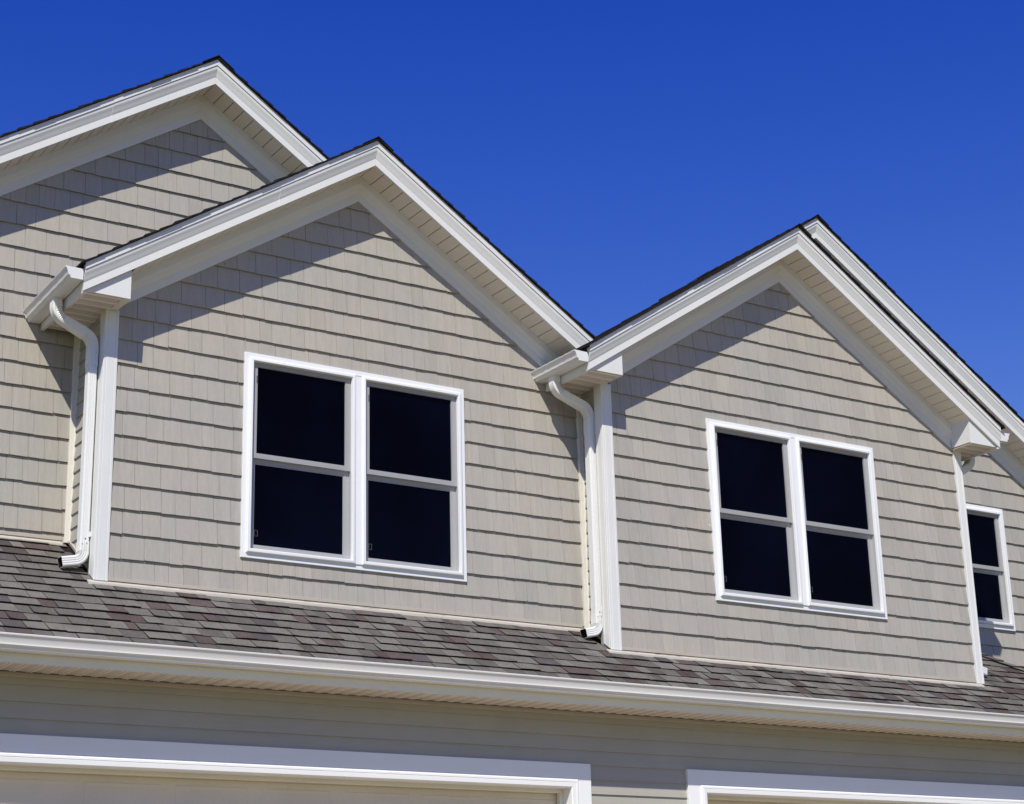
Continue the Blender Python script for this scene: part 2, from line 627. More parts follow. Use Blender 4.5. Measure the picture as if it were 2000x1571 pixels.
# ---- gable walls with shakes ----------------------------------------------
WIN = {1: (1.0548, 0.2631, 1.8502, 1.52), 2: (5.0365, 0.2567, 1.8502, 1.52), 3: (8.565, 0.5272, 0.925, 1.2174)}
WALLS = {
    1: dict(x0=0.098, x1=3.976, zb=0.018, zc=0.1639),
    2: dict(x0=4.080, x1=7.895, zb=-0.200, zc=-0.039),
    0: dict(x0=-1.75, x1=-0.010, x2=2.4, zb=0.375, zc=0.4397),
    3: dict(x0=8.02, x1=11.2, zb=-0.05, zc=0.3658, c=0.1745),
}
shakes = []
for k, wd in WALLS.items():
    gd = G[k]
    ztop = gd['zr'] + 0.03
    wall = MB()
    xa, xb = wd['x0'] - 0.09, wd['x1'] + 0.03
    if k == 0:
        xb = 2.0
    if k == 1:
        xb = 4.15
    if k == 3:
        xa = 6.1
    poly = [(xa, wd['zb'] - 0.35), (xb, wd['zb'] - 0.35), (xb, rake_z(gd, xb, ztop)), (gd['a'], ztop), (xa, rake_z(gd, xa, ztop))]
    if not (xa < gd['a'] < xb):
        poly.pop(3)
    wall.prism(poly, gd['y'] + 0.03, gd['y'] + 0.12)
    wname = {1: 'dormer_wall', 2: 'dormer_wall', 0: 'gable_wall', 3: 'gable_wall'}[k]
    wob = wall.build(wname, M['lap'], house)
    wd['ob'] = wob
    rows = 24
    for r in range(-1, rows):
        CC = wd.get('c', C0)
        z0 = wd['zc'] + r * CC
        z1 = z0 + CC + 0.012
        if z1 < wd['zb'] + 0.01:
            continue
        span = [(wd['x0'], wd['x1'])]
        if k == 0:
            span = [(wd['x0'], 2.05)]           # above the dormer roof the wall runs on behind it
        for s0, s1 in span:
            x = s0 - random.uniform(0.0, 0.1)
            while x < s1:
                w = random.choice((0.102, 0.115, 0.128, 0.143, 0.155, 0.17, 0.185)) + random.uniform(-.006, .006)
                xa, xb = x + 0.0002, x + w - 0.0002
                x += w
                xa, xb = max(xa, s0), min(xb, s1)
                if xb - xa < 0.01:
                    continue
                dz = random.uniform(-0.0025, 0.0025)
                tl = random.uniform(-0.0015, 0.0015)
                zb0 = max(z0, wd['zb'])
                base = zb0 if zb0 > z0 else z0 + dz
                pol = [(xa, base - tl), (xb, base + tl), (xb, z1), (xa, z1)]
                rk = gd['zr'] + 0.07
                pol = clip(pol, -gd['p'], 1.0, rk - gd['p'] * gd['a'])
                if len(pol) > 2:
                    pol = clip(pol, gd['p'], 1.0, rk + gd['p'] * gd['a'])
                if len(pol) < 3 or area(pol) < 4e-4:
                    continue
                # hidden behind the dormer roof and side wall
                cx = sum(p[0] for p in pol) / len(pol)
                cz = max(p[1] for p in pol)
                if k == 0 and xb > 0.004 and cz < rake_z(G[1], max(cx, 0.0), G[1]['zf'] + 0.1):
                    pol = clip(pol, 1, 0, 0.004)
                    if len(pol) < 3 or area(pol) < 4e-4:
                        continue
                    xb = 0.004
                if k == 3 and min(p[0] for p in pol) < 8.0:
                    continue
                pieces = [pol]
                if k in WIN:
                    wx, wz, ww, wh = WIN[k]
                    rx0, rx1, rz0, rz1 = wx + 0.02, wx + ww - 0.02, wz + 0.02, wz + wh - 0.02
                    if xb > rx0 and xa < rx1 and z1 > rz0 and min(p[1] for p in pol) < rz1:
                        pieces = []
                        L = clip(pol, 1, 0, rx0)
                        Rr = clip(pol, -1, 0, -rx1)
                        mid = clip(clip(pol, -1, 0, -rx0), 1, 0, rx1) if len(pol) > 2 else []
                        Bt = clip(mid, 0, 1, rz0) if len(mid) > 2 else []
                        Tp = clip(mid, 0, -1, -rz1) if len(mid) > 2 else []
                        pieces = [q for q in (L, Rr, Bt, Tp) if len(q) > 2 and area(q) > 2e-4]
                if not pieces:
                    continue
                yy = gd['y']
                but = 0.0190 + random.uniform(-0.001, 0.001)
                tilt = random.uniform(-0.0012, 0.0012)
                fr = (lambda x_, z_, yy=yy, z0=z0, but=but, tilt=tilt, xm=(xa + xb) / 2:
                      yy - 0.001 - but * (1 - min(1.0, (z_ - z0) / (C0 * 1.07)) * 0.85) + tilt * (x_ - xm) * 10)
                vis = sum(pix_area([(px, yy, pz) for px, pz in q]) for q in pieces)
                shakes.append((vis, k, pieces, fr, yy))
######
#### Task description
Drop the images and repeat the data exactly.

#### Exercise response
Continue the Blender Python script for this scene: part 2, from line 627. More parts follow. Use Blender 4.5. Measure the picture as if it were 2000x1571 pixels.
# ---- gable walls with shakes ----------------------------------------------
WIN = {1: (1.0548, 0.2631, 1.8502, 1.52), 2: (5.0365, 0.2567, 1.8502, 1.52), 3: (8.565, 0.5272, 0.925, 1.2174)}
WALLS = {
    1: dict(x0=0.098, x1=3.976, zb=0.018, zc=0.1639),
    2: dict(x0=4.080, x1=7.895, zb=-0.200, zc=-0.039),
    0: dict(x0=-1.75, x1=-0.010, x2=2.4, zb=0.375, zc=0.4397),
    3: dict(x0=8.02, x1=11.2, zb=-0.05, zc=0.3658, c=0.1745),
}
shakes = []
for k, wd in WALLS.items():
    gd = G[k]
    ztop = gd['zr'] + 0.03
    wall = MB()
    xa, xb = wd['x0'] - 0.09, wd['x1'] + 0.03
    if k == 0:
        xb = 2.0
    if k == 1:
        xb = 4.15
    if k == 3:
        xa = 6.1
    poly = [(xa, wd['zb'] - 0.35), (xb, wd['zb'] - 0.35), (xb, rake_z(gd, xb, ztop)), (gd['a'], ztop), (xa, rake_z(gd, xa, ztop))]
    if not (xa < gd['a'] < xb):
        poly.pop(3)
    wall.prism(poly, gd['y'] + 0.03, gd['y'] + 0.12)
    wname = {1: 'dormer_wall', 2: 'dormer_wall', 0: 'gable_wall', 3: 'gable_wall'}[k]
    wob = wall.build(wname, M['lap'], house)
    wd['ob'] = wob
    rows = 24
    for r in range(-1, rows):
        CC = wd.get('c', C0)
        z0 = wd['zc'] + r * CC
        z1 = z0 + CC + 0.012
        if z1 < wd['zb'] + 0.01:
            continue
        span = [(wd['x0'], wd['x1'])]
        if k == 0:
            span = [(wd['x0'], 2.05)]           # above the dormer roof the wall runs on behind it
        for s0, s1 in span:
            x = s0 - random.uniform(0.0, 0.1)
            while x < s1:
                w = random.choice((0.102, 0.115, 0.128, 0.143, 0.155, 0.17, 0.185)) + random.uniform(-.006, .006)
                xa, xb = x + 0.0002, x + w - 0.0002
                x += w
                xa, xb = max(xa, s0), min(xb, s1)
                if xb - xa < 0.01:
                    continue
                dz = random.uniform(-0.0025, 0.0025)
                tl = random.uniform(-0.0015, 0.0015)
                zb0 = max(z0, wd['zb'])
                base = zb0 if zb0 > z0 else z0 + dz
                pol = [(xa, base - tl), (xb, base + tl), (xb, z1), (xa, z1)]
                rk = gd['zr'] + 0.07
                pol = clip(pol, -gd['p'], 1.0, rk - gd['p'] * gd['a'])
                if len(pol) > 2:
                    pol = clip(pol, gd['p'], 1.0, rk + gd['p'] * gd['a'])
                if len(pol) < 3 or area(pol) < 4e-4:
                    continue
                # hidden behind the dormer roof and side wall
                cx = sum(p[0] for p in pol) / len(pol)
                cz = max(p[1] for p in pol)
                if k == 0 and xb > 0.004 and cz < rake_z(G[1], max(cx, 0.0), G[1]['zf'] + 0.1):
                    pol = clip(pol, 1, 0, 0.004)
                    if len(pol) < 3 or area(pol) < 4e-4:
                        continue
                    xb = 0.004
                if k == 3 and min(p[0] for p in pol) < 8.0:
                    continue
                pieces = [pol]
                if k in WIN:
                    wx, wz, ww, wh = WIN[k]
                    rx0, rx1, rz0, rz1 = wx + 0.02, wx + ww - 0.02, wz + 0.02, wz + wh - 0.02
                    if xb > rx0 and xa < rx1 and z1 > rz0 and min(p[1] for p in pol) < rz1:
                        pieces = []
                        L = clip(pol, 1, 0, rx0)
                        Rr = clip(pol, -1, 0, -rx1)
                        mid = clip(clip(pol, -1, 0, -rx0), 1, 0, rx1) if len(pol) > 2 else []
                        Bt = clip(mid, 0, 1, rz0) if len(mid) > 2 else []
                        Tp = clip(mid, 0, -1, -rz1) if len(mid) > 2 else []
                        pieces = [q for q in (L, Rr, Bt, Tp) if len(q) > 2 and area(q) > 2e-4]
                if not pieces:
                    continue
                yy = gd['y']
                but = 0.0190 + random.uniform(-0.001, 0.001)
                tilt = random.uniform(-0.0012, 0.0012)
                fr = (lambda x_, z_, yy=yy, z0=z0, but=but, tilt=tilt, xm=(xa + xb) / 2:
                      yy - 0.001 - but * (1 - min(1.0, (z_ - z0) / (C0 * 1.07)) * 0.85) + tilt * (x_ - xm) * 10)
                vis = sum(pix_area([(px, yy, pz) for px, pz in q]) for q in pieces)
                shakes.append((vis, k, pieces, fr, yy))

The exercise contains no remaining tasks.